Educational brainstorming

John Meyer (john_meyer@geocities.com)
Wed, 06 May 1998 13:46:09 -0600


I've been watching this debate for some time now, and I even wrote a
research paper about it, and I have a few thoughts as to the equity or
inequity of boys and girls.

First off, I noticed that a lot of the push was towards getting girls
into technology, which is fine by me. Having a girl in technology, having
everybody in technology, takes off a little bit of the stress in working
with technologically illeterate people.
But I don't see many feminists shouting about getting boys into more of
the humanities, which are suffering in terms of being cut out of funding
and such.

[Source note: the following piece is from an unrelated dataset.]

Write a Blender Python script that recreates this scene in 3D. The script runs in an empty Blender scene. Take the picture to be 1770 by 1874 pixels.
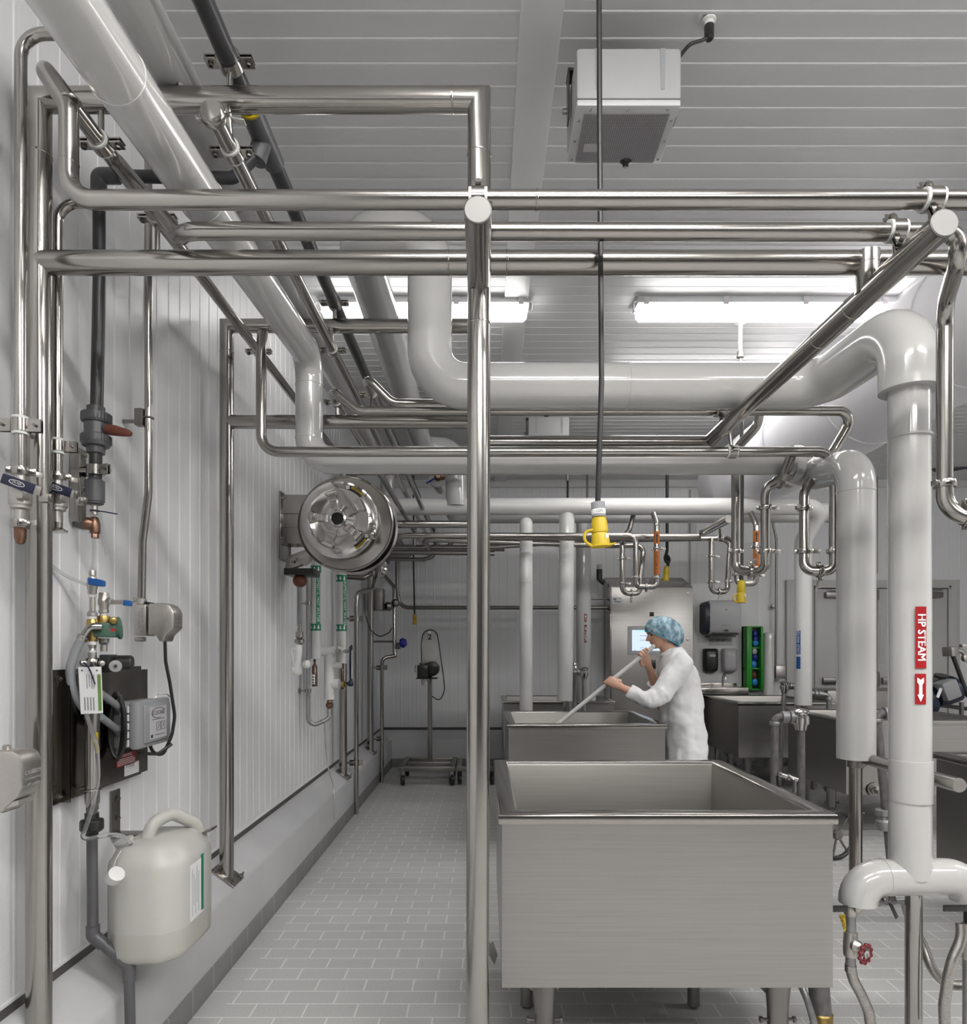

With boys having a disproportionate percentage in the illiteracy
group, and with the dire need of humanities in school, you would think that
we would be pushing humanities as well. Also, a majority of the teachers I
had were female. Should we demand more male teachers? And how would we
get more males into teaching? Apparantly this is not a top priority in
this technophile society.
Also, it will take a special kind of person to succeed in technology,
and I am not talking about male or female. Let's take programming,
although that is only a small part of the whole technological puzzle.
When you program for 50 hours a week, looking at a monitor with your eyes
focused like a laser, trying to find a single bug in your program that
keeps it from working, you find out a true test of endurance. If
feminists want more female programmers, that's fine; just remember that
putting a person in programming and having them survive for long are two
different ideals.
My own belief is that in order for education to thrive, we need a return
to the "Renaissance Man/Woman". We need men and women who are interested
in a varity of topics, not just "specializing". And with the turnover and
layoff rates in the economy, a lot of people are going to have to broaden
their horizons as well. So, what do you think?